** begin Data for this exercise **
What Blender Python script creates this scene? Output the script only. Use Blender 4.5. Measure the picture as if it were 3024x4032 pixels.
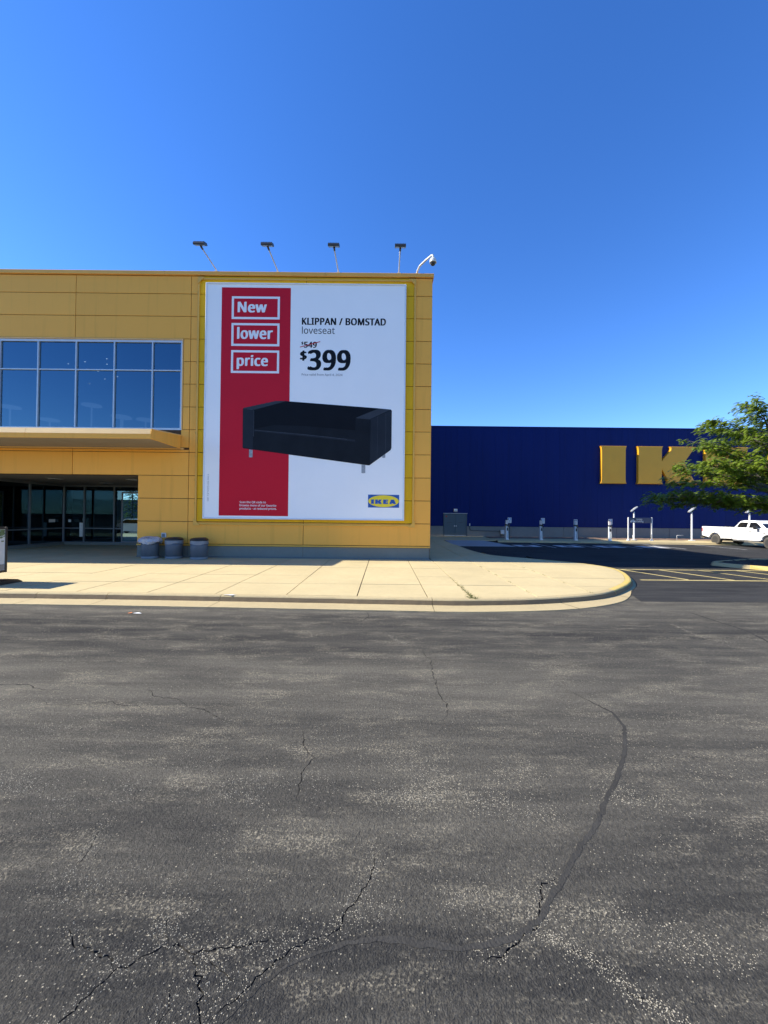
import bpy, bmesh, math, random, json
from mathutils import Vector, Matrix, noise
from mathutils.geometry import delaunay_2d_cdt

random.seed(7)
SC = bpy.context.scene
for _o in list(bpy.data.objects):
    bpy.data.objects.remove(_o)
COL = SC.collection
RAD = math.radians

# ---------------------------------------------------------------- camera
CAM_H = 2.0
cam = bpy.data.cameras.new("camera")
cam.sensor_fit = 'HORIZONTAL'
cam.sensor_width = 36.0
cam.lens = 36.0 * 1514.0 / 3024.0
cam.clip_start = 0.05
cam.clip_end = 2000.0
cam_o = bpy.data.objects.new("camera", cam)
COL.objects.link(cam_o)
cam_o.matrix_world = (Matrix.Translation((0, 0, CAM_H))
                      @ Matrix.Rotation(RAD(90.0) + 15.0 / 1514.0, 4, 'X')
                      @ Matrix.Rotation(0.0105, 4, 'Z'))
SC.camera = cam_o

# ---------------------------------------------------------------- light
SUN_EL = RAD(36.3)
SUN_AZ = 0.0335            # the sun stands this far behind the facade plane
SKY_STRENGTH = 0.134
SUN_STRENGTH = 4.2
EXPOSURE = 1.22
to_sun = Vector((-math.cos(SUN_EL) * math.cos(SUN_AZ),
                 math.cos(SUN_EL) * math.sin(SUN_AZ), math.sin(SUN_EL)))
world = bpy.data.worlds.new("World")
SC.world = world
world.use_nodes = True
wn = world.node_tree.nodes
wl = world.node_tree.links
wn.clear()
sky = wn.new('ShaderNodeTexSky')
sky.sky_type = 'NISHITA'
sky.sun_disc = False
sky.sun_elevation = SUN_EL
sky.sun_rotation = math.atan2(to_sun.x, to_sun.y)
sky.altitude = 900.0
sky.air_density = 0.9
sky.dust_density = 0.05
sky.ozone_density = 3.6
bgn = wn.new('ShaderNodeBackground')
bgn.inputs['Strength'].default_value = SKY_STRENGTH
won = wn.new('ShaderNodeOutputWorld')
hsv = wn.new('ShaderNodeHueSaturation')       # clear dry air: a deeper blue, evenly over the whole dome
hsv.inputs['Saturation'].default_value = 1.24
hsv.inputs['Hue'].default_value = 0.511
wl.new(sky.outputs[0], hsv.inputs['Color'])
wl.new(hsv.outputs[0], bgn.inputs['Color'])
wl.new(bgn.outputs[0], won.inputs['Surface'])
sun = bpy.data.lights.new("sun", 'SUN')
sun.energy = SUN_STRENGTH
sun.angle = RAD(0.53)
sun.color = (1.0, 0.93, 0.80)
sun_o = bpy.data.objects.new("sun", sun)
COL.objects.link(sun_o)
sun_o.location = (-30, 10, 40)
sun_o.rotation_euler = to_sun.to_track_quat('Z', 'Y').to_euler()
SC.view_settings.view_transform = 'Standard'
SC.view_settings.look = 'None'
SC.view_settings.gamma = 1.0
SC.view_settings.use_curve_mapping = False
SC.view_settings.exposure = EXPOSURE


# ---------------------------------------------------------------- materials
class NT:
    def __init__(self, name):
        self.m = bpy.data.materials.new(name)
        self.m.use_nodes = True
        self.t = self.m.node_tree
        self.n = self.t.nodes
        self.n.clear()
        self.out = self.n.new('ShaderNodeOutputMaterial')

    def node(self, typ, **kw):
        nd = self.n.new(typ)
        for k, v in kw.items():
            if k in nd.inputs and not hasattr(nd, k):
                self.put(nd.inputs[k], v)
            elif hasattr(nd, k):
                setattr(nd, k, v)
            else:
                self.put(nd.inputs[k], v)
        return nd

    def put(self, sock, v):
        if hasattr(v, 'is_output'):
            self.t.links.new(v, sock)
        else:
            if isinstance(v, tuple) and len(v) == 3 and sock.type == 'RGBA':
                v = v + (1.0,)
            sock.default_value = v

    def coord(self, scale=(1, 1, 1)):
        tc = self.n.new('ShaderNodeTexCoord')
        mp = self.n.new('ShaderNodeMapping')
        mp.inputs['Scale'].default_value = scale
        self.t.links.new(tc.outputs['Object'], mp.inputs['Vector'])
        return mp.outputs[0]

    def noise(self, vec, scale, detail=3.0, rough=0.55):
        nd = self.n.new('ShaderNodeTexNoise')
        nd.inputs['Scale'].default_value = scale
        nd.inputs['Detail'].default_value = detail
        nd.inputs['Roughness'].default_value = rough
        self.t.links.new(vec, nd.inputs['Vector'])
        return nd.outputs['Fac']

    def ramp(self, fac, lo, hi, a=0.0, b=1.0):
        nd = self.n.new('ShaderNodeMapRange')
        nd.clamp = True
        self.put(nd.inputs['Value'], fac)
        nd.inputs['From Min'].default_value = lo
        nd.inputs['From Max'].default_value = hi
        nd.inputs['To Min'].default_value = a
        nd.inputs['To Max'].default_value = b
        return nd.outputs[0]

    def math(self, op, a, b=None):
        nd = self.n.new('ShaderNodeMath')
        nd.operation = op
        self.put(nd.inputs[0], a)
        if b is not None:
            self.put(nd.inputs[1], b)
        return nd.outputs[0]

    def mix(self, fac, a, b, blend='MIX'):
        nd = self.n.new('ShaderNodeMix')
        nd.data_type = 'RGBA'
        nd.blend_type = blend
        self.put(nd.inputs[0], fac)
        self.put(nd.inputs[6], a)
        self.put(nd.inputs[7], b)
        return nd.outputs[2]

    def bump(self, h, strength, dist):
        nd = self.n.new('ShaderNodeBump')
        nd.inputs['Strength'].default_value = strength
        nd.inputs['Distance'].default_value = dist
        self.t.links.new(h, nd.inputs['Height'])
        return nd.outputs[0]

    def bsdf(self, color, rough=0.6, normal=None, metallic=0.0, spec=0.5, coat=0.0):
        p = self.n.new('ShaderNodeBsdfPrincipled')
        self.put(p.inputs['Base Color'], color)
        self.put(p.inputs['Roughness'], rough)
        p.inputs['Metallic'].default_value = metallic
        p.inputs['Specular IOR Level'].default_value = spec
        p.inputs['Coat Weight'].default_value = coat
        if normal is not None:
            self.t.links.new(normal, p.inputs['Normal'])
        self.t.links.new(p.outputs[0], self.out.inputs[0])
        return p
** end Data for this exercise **
** begin Data for this exercise **
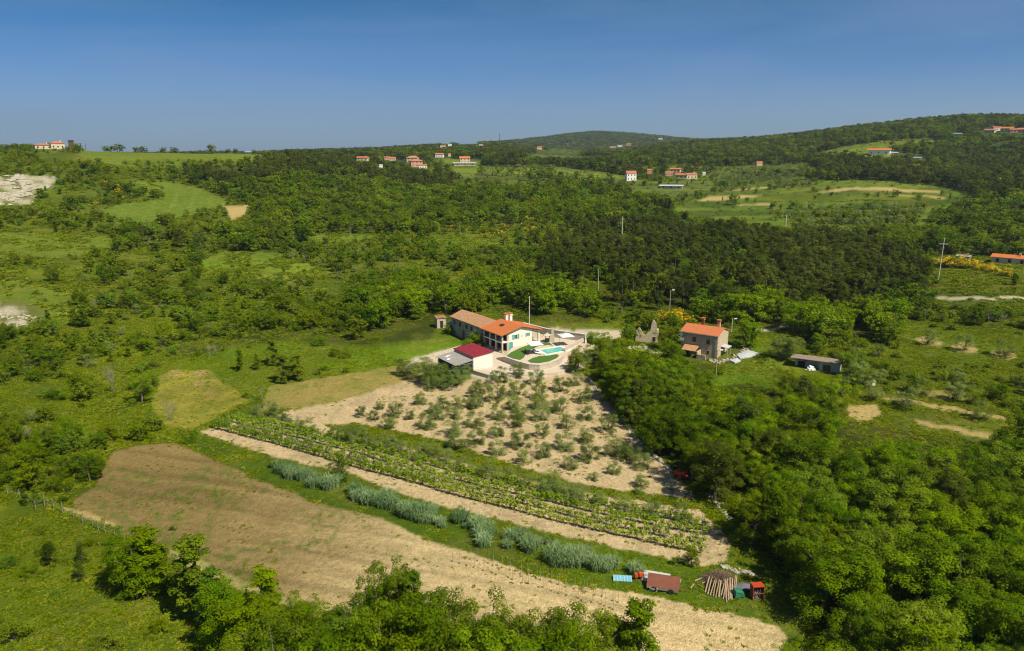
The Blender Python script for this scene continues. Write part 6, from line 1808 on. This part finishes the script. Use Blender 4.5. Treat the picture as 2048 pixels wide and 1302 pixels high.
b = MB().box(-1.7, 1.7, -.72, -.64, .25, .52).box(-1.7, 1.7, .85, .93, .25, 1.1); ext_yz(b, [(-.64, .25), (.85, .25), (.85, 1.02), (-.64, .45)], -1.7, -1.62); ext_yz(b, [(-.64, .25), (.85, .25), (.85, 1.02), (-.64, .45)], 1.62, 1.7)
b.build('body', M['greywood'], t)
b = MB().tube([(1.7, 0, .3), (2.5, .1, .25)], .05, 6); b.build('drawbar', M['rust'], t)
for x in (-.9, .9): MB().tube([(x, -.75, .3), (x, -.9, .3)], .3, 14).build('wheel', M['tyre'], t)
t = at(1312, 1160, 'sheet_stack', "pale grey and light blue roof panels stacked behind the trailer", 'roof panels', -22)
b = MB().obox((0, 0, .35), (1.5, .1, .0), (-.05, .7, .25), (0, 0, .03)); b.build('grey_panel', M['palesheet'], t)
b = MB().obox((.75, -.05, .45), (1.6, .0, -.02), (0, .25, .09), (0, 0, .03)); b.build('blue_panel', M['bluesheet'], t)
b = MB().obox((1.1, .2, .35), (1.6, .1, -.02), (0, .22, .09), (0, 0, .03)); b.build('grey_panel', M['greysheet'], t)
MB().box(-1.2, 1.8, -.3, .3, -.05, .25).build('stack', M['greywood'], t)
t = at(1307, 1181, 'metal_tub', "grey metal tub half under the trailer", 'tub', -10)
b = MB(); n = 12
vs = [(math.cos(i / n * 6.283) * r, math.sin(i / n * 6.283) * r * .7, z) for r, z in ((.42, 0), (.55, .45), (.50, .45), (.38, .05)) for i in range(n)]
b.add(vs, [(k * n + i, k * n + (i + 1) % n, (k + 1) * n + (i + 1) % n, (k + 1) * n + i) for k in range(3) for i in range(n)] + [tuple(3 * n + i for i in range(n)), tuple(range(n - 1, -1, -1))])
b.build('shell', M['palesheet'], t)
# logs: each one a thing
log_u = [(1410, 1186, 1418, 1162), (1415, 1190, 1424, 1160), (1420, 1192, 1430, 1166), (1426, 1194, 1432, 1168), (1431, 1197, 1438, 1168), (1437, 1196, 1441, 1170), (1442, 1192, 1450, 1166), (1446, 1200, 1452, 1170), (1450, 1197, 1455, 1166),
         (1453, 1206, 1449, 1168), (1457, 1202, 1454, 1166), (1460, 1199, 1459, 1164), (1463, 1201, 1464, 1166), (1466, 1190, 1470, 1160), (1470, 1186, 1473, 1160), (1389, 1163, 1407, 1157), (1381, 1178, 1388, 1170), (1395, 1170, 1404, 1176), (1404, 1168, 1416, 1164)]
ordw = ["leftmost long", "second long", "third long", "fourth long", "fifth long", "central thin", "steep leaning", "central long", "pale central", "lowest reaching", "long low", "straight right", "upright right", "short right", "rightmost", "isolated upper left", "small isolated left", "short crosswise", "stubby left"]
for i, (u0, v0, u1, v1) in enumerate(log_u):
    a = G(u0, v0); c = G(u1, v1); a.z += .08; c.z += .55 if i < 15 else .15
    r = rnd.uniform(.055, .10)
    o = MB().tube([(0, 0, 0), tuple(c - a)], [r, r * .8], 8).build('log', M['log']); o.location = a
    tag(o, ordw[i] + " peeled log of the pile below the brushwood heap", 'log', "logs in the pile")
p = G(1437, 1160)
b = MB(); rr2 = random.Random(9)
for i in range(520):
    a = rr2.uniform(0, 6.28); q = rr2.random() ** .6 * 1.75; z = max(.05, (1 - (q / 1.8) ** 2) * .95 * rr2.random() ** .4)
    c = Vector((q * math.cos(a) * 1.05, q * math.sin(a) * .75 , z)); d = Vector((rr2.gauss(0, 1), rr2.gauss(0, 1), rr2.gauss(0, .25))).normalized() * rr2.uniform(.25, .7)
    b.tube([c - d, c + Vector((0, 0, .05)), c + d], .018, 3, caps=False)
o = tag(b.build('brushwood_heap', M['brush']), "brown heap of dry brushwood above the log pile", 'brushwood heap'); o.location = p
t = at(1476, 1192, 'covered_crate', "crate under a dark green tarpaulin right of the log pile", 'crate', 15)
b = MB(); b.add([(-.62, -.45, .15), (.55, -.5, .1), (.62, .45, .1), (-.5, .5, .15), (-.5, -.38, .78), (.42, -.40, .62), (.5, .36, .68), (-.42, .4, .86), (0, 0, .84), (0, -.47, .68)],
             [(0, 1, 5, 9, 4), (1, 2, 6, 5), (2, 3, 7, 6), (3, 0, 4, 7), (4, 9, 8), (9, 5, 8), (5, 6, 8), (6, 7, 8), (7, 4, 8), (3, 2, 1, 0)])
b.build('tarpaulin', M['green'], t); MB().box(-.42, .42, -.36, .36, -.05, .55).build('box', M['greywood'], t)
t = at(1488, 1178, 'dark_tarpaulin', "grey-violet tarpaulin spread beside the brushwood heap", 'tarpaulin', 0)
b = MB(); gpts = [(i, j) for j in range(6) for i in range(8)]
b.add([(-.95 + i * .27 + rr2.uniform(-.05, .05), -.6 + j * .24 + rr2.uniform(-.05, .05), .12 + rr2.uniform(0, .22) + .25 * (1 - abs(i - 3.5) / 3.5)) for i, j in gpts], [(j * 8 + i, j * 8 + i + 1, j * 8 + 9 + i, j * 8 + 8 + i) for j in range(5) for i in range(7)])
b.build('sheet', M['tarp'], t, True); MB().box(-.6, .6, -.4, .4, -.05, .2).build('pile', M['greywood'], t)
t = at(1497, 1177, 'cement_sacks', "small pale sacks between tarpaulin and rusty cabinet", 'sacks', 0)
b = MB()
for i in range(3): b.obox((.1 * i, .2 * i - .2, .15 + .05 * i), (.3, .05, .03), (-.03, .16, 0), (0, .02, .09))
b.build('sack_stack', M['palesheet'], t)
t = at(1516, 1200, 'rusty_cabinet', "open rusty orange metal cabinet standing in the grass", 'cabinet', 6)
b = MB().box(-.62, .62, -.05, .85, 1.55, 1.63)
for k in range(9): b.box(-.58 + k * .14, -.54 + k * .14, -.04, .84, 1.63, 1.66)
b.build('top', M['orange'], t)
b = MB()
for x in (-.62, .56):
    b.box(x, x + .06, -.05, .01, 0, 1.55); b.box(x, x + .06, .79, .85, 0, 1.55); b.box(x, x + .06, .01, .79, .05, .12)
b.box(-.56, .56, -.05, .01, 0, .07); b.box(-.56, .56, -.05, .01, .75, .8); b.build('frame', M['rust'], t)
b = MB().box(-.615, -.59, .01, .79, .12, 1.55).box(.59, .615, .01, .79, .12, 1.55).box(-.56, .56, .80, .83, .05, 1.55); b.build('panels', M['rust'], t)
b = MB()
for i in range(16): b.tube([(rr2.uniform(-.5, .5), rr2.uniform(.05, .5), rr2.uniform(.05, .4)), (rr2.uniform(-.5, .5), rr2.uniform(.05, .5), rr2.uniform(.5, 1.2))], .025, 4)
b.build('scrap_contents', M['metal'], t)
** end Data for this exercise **
◆ **Exercise brief**: Retype, word for word, only the lines from the one containing "What Blender Python" through the one containing "SC.camera = cam_o", both included, and leave out any pictures.

◆ **Result of this exercise**:
What Blender Python script creates this scene? Output the script only. Use Blender 4.5. Measure the picture as if it were 3024x4032 pixels.
import bpy, bmesh, math, random, json
from mathutils import Vector, Matrix, noise
from mathutils.geometry import delaunay_2d_cdt

random.seed(7)
SC = bpy.context.scene
for _o in list(bpy.data.objects):
    bpy.data.objects.remove(_o)
COL = SC.collection
RAD = math.radians

# ---------------------------------------------------------------- camera
CAM_H = 2.0
cam = bpy.data.cameras.new("camera")
cam.sensor_fit = 'HORIZONTAL'
cam.sensor_width = 36.0
cam.lens = 36.0 * 1514.0 / 3024.0
cam.clip_start = 0.05
cam.clip_end = 2000.0
cam_o = bpy.data.objects.new("camera", cam)
COL.objects.link(cam_o)
cam_o.matrix_world = (Matrix.Translation((0, 0, CAM_H))
                      @ Matrix.Rotation(RAD(90.0) + 15.0 / 1514.0, 4, 'X')
                      @ Matrix.Rotation(0.0105, 4, 'Z'))
SC.camera = cam_o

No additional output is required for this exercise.